**PROBLEM DESCRIPTION:**
Skip the pictures and quote all of the lines exactly.

**RAW DATA:**
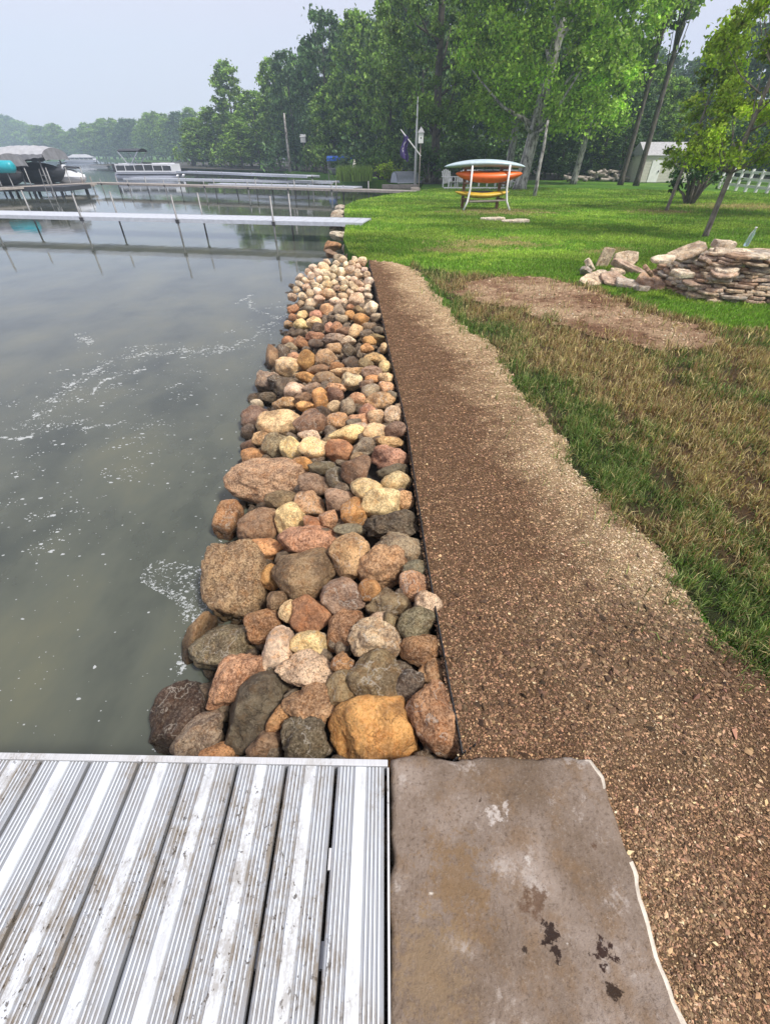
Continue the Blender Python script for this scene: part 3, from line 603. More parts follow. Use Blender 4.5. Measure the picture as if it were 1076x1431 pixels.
base = path_col(X, Y)*rng.lognormal(0, np.clip(.62-.06*r, .34, .6)[:, None], (len(X), 1))*np.where(cl, .55, 1.)[:, None]*(1+rng.normal(0, .05, (len(X), 3)))
base = np.where((rng.random(len(X)) < .1)[:, None], base*1.5+np.array([.05, .035, .02]), base); base = base*(1-.4*coarse[:, None]); base = np.clip(base, .01, [.62, .5, .34])
chips('gravel', X, Y, GZ+.012+rough(X, Y)+size*.25, size, base, 'chip', 'loose reddish brown crushed stone covering the path', 'gravel', .55)
X, Y, r = region(60000, 3, 12, 0, 60, 1, patch_poly); size = .009*rng.lognormal(0, .4, len(X)); chips('soil_crumbs', X, Y, GZ+.016+size*.2, size, np.clip(patch_col(X, Y)*rng.lognormal(0, .35, (len(X), 1)), .02, .6), 'chip', 'loose crumbs of bare reddish soil in the lawn', 'soil', .7)
def blades(name, X, Y, L, wd, col, label, lean=.55):
    n = len(X); a = rng.uniform(0, 6.28, n); th = np.abs(rng.normal(0, lean, n)); dx, dy = np.cos(a), np.sin(a); b = rng.uniform(0, 3.14, n)
    sx, sy = np.cos(b)*wd/2, np.sin(b)*wd/2; h1, o1 = L*.55*np.cos(th*.6), L*.55*np.sin(th*.6); h2, o2 = h1+L*.45*np.cos(np.minimum(th*1.9, 2.2)), o1+L*.45*np.sin(np.minimum(th*1.9, 2.2)); h2 = np.maximum(h2, .004)
    Z = np.full(n, GZ-.008); V = np.empty((n, 5, 3)); V[:, 0] = np.stack([X-sx, Y-sy, Z], -1); V[:, 1] = np.stack([X+sx, Y+sy, Z], -1)
    V[:, 2] = np.stack([X+dx*o1+sx*.8, Y+dy*o1+sy*.8, Z+h1], -1); V[:, 3] = np.stack([X+dx*o1-sx*.8, Y+dy*o1-sy*.8, Z+h1], -1); V[:, 4] = np.stack([X+dx*o2, Y+dy*o2, Z+h2], -1)
    i = 5*np.arange(n)[:, None]; Fq = np.concatenate([i+np.array([[0, 1, 2]]), i+np.array([[0, 2, 3]]), i+np.array([[3, 2, 4]])])
    return tag(link(name, npmesh(name, V.reshape(-1, 3), Fq, np.repeat(col, 5, 0)), 'grass_blade'), label, 'grass', kind='stuff')
wide_dry = [(x_-.35 if (x_, y_) in dry_poly[-7:] else x_, y_) for x_, y_ in dry_poly]
X, Y, r = region(640000, 1.2, 16, 3, 62, 1.55, wide_dry); jx = rng.normal(0, .035, len(X))*(1+.15*r); jn = .05*nB(np.stack([X, Y], -1)*1.5); k = (~inpoly(X-.02+jx+jn, Y+jn, path_poly) | (rng.random(len(X)) < .008)) & (~inpoly(X+2*jx+2*jn, Y+2*jx, patch_poly) | (rng.random(len(X)) < .05)) & (X > np.interp(Y, ey[eo], ex[eo])+.35); X, Y, r = X[k], Y[k], r[k]
nT = NZ(2.2, 3, 6, 2, .7, 41); tuft = nT(np.stack([X, Y], -1)); k = rng.random(len(X)) < np.clip(.6+.38*tuft, .06, 1); X, Y, r, tuft = X[k], Y[k], r[k], tuft[k]
gr = np.clip(green(X, Y)+rng.normal(0, .24, len(X)), 0, 1)[:, None]
cd_ = np.where(rng.random((len(X), 1)) < .55, np.array([.46, .37, .19]), np.array([.22, .13, .07])); cg = np.where(rng.random((len(X), 1)) < .7, np.array([.085, .15, .032]), np.array([.24, .28, .1]))
col = np.where(rng.random((len(X), 1)) < gr, cg, cd_)*rng.lognormal(0, .42, (len(X), 1))
blades('dry_grass', X, Y, (.04+.045*rng.random(len(X))**2+.02*np.clip(tuft, 0, 2))*(1+.05*r), .0026+.0007*r, col, 'trampled mix of green and straw-coloured grass right of the path', .75)
lawn_poly = [(p.x, p.y) for p in edge[-1:]+near_shore]+[(12, 45), (40, 45), (40, 3), (6, 2.5)]
X, Y, r = region(700000, 4, 34, -12, 62, 1.5, lawn_poly, [dry_poly, path_poly, patch_poly]); nL = NZ(.35, 4, 6, 2, .65, 51); v = nL(np.stack([X, Y], -1))[:, None]
col = np.where(v > .1, np.array([.27, .39, .06]), np.array([.16, .29, .035]))*rng.lognormal(0, .3, (len(X), 1)); col = np.where((rng.random(len(X)) < .06)[:, None], np.array([.3, .32, .12]), col)
for (px_, py_, rr_) in [(683, 340, .8), (640, 350, .5), (700, 297, 1.2), (925, 297, .8), (1040, 290, 1.6), (600, 262, 1.5), (860, 352, .4)]:
    q = P(px_, py_); dd = np.hypot((X-q.x)/1.6, Y-q.y)/rr_+.25*nL(np.stack([X, Y], -1)*3); k = dd < rng.uniform(.3, 1.1, len(X)); col[k] = np.array([.42, .34, .17])*rng.lognormal(0, .25, (k.sum(), 1))
v2 = NZ(.12, 3, 5, 2, .6, 52)(np.stack([X, Y*1.6], -1))[:, None]; col = col*np.clip(1+.16*v2, .6, 1.4)
blades('lawn_grass', X, Y, .022+.0026*r*rng.uniform(.6, 1.3, len(X)), .003+.00095*r, col, 'mown bright green lawn grass beyond the path', .5)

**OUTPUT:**
Continue the Blender Python script for this scene: part 3, from line 603. More parts follow. Use Blender 4.5. Measure the picture as if it were 1076x1431 pixels.
base = path_col(X, Y)*rng.lognormal(0, np.clip(.62-.06*r, .34, .6)[:, None], (len(X), 1))*np.where(cl, .55, 1.)[:, None]*(1+rng.normal(0, .05, (len(X), 3)))
base = np.where((rng.random(len(X)) < .1)[:, None], base*1.5+np.array([.05, .035, .02]), base); base = base*(1-.4*coarse[:, None]); base = np.clip(base, .01, [.62, .5, .34])
chips('gravel', X, Y, GZ+.012+rough(X, Y)+size*.25, size, base, 'chip', 'loose reddish brown crushed stone covering the path', 'gravel', .55)
X, Y, r = region(60000, 3, 12, 0, 60, 1, patch_poly); size = .009*rng.lognormal(0, .4, len(X)); chips('soil_crumbs', X, Y, GZ+.016+size*.2, size, np.clip(patch_col(X, Y)*rng.lognormal(0, .35, (len(X), 1)), .02, .6), 'chip', 'loose crumbs of bare reddish soil in the lawn', 'soil', .7)
def blades(name, X, Y, L, wd, col, label, lean=.55):
    n = len(X); a = rng.uniform(0, 6.28, n); th = np.abs(rng.normal(0, lean, n)); dx, dy = np.cos(a), np.sin(a); b = rng.uniform(0, 3.14, n)
    sx, sy = np.cos(b)*wd/2, np.sin(b)*wd/2; h1, o1 = L*.55*np.cos(th*.6), L*.55*np.sin(th*.6); h2, o2 = h1+L*.45*np.cos(np.minimum(th*1.9, 2.2)), o1+L*.45*np.sin(np.minimum(th*1.9, 2.2)); h2 = np.maximum(h2, .004)
    Z = np.full(n, GZ-.008); V = np.empty((n, 5, 3)); V[:, 0] = np.stack([X-sx, Y-sy, Z], -1); V[:, 1] = np.stack([X+sx, Y+sy, Z], -1)
    V[:, 2] = np.stack([X+dx*o1+sx*.8, Y+dy*o1+sy*.8, Z+h1], -1); V[:, 3] = np.stack([X+dx*o1-sx*.8, Y+dy*o1-sy*.8, Z+h1], -1); V[:, 4] = np.stack([X+dx*o2, Y+dy*o2, Z+h2], -1)
    i = 5*np.arange(n)[:, None]; Fq = np.concatenate([i+np.array([[0, 1, 2]]), i+np.array([[0, 2, 3]]), i+np.array([[3, 2, 4]])])
    return tag(link(name, npmesh(name, V.reshape(-1, 3), Fq, np.repeat(col, 5, 0)), 'grass_blade'), label, 'grass', kind='stuff')
wide_dry = [(x_-.35 if (x_, y_) in dry_poly[-7:] else x_, y_) for x_, y_ in dry_poly]
X, Y, r = region(640000, 1.2, 16, 3, 62, 1.55, wide_dry); jx = rng.normal(0, .035, len(X))*(1+.15*r); jn = .05*nB(np.stack([X, Y], -1)*1.5); k = (~inpoly(X-.02+jx+jn, Y+jn, path_poly) | (rng.random(len(X)) < .008)) & (~inpoly(X+2*jx+2*jn, Y+2*jx, patch_poly) | (rng.random(len(X)) < .05)) & (X > np.interp(Y, ey[eo], ex[eo])+.35); X, Y, r = X[k], Y[k], r[k]
nT = NZ(2.2, 3, 6, 2, .7, 41); tuft = nT(np.stack([X, Y], -1)); k = rng.random(len(X)) < np.clip(.6+.38*tuft, .06, 1); X, Y, r, tuft = X[k], Y[k], r[k], tuft[k]
gr = np.clip(green(X, Y)+rng.normal(0, .24, len(X)), 0, 1)[:, None]
cd_ = np.where(rng.random((len(X), 1)) < .55, np.array([.46, .37, .19]), np.array([.22, .13, .07])); cg = np.where(rng.random((len(X), 1)) < .7, np.array([.085, .15, .032]), np.array([.24, .28, .1]))
col = np.where(rng.random((len(X), 1)) < gr, cg, cd_)*rng.lognormal(0, .42, (len(X), 1))
blades('dry_grass', X, Y, (.04+.045*rng.random(len(X))**2+.02*np.clip(tuft, 0, 2))*(1+.05*r), .0026+.0007*r, col, 'trampled mix of green and straw-coloured grass right of the path', .75)
lawn_poly = [(p.x, p.y) for p in edge[-1:]+near_shore]+[(12, 45), (40, 45), (40, 3), (6, 2.5)]
X, Y, r = region(700000, 4, 34, -12, 62, 1.5, lawn_poly, [dry_poly, path_poly, patch_poly]); nL = NZ(.35, 4, 6, 2, .65, 51); v = nL(np.stack([X, Y], -1))[:, None]
col = np.where(v > .1, np.array([.27, .39, .06]), np.array([.16, .29, .035]))*rng.lognormal(0, .3, (len(X), 1)); col = np.where((rng.random(len(X)) < .06)[:, None], np.array([.3, .32, .12]), col)
for (px_, py_, rr_) in [(683, 340, .8), (640, 350, .5), (700, 297, 1.2), (925, 297, .8), (1040, 290, 1.6), (600, 262, 1.5), (860, 352, .4)]:
    q = P(px_, py_); dd = np.hypot((X-q.x)/1.6, Y-q.y)/rr_+.25*nL(np.stack([X, Y], -1)*3); k = dd < rng.uniform(.3, 1.1, len(X)); col[k] = np.array([.42, .34, .17])*rng.lognormal(0, .25, (k.sum(), 1))
v2 = NZ(.12, 3, 5, 2, .6, 52)(np.stack([X, Y*1.6], -1))[:, None]; col = col*np.clip(1+.16*v2, .6, 1.4)
blades('lawn_grass', X, Y, .022+.0026*r*rng.uniform(.6, 1.3, len(X)), .003+.00095*r, col, 'mown bright green lawn grass beyond the path', .5)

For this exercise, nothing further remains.